X (Twitter) shouldn’t show us posts we can’t reply to

If you're going to block me from replying to a post, you might as well block me from seeing the entire post.

Samsung Galaxy S26

X is officially testing a new feature that allows users to restrict both posts and replies by region or country. Soon, an American user will be able to post a take and explicitly prevent anyone from Africa, Asia, or Europe from replying. On paper, it sounds like a tool for audience control. But in practice, it’s building digital borders on a platform that historically thrived on tearing them down.

As someone who has actively observed and written about the Kenyan and African tech space for years, I find this move not only unnecessary but fundamentally damaging to the global town square.

The threat of digital segregation

X’s superpower has always been its global reach. You could banter with a developer in Tokyo, debate a journalist in London, and catch up on KOT (Kenyans on X) trends all in the same breath. This new feature introduces a level of digital segregation that will inevitably create algorithmic bubbles.

Think about it: as users start locking their conversations to specific borders, the algorithm will adapt. It will train itself to surface posts from certain accounts only to specific regions, slowly but surely restricting people to hyper-localized content. The global perspective gets lost in the noise of digital borders.

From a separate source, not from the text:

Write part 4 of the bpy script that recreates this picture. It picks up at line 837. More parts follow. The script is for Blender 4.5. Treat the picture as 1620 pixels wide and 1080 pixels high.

The “Sky Sports” precedent

But what is genuinely frustrating about this rollout is that X is repeating a glaring UX failure we have complained about on Kenyan X for years.

If you follow international football, you know exactly what I am talking about. UK media houses like Sky Sports and BBC Sport regularly post region-restricted videos. Because I actively engage with football content and interact with these accounts, X’s algorithm dutifully drops their latest video right onto my timeline. I hit play, only to be met with a geo-locked error.

Let’s call it what it is: it is absolute bullshit.

Surfacing a video on my timeline that I am physically restricted from watching is a terrible user experience. If a video is geo-locked to the UK, it should only exist on the timelines of people in the UK. Showing it to me just to deny me access is pointless.

Unfortunately, X is copying and pasting this exact same flawed logic to its new geo-restricted replies.

Right now, posts that I am blocked from replying to because they are geo-locked to a different region are still finding their way onto my timeline. I am forced to scroll past content that I am explicitly barred from interacting with.

So, here is a free product suggestion for the team at X. Instead of limiting post replies by region, just limit the entire post.

The logic is incredibly simple. If we cannot reply to a post, there is absolutely no reason to see it on our timelines. If a user in the US wants to have a conversation exclusively with other people in the US, the algorithm should respect that choice and keep that post strictly within US timelines.

Don’t serve us a conversation we aren’t allowed to join. If X wants to introduce digital borders, they need to build the walls properly. They shouldn’t just put up a glass window so the rest of the world can watch a conversation they are locked out of.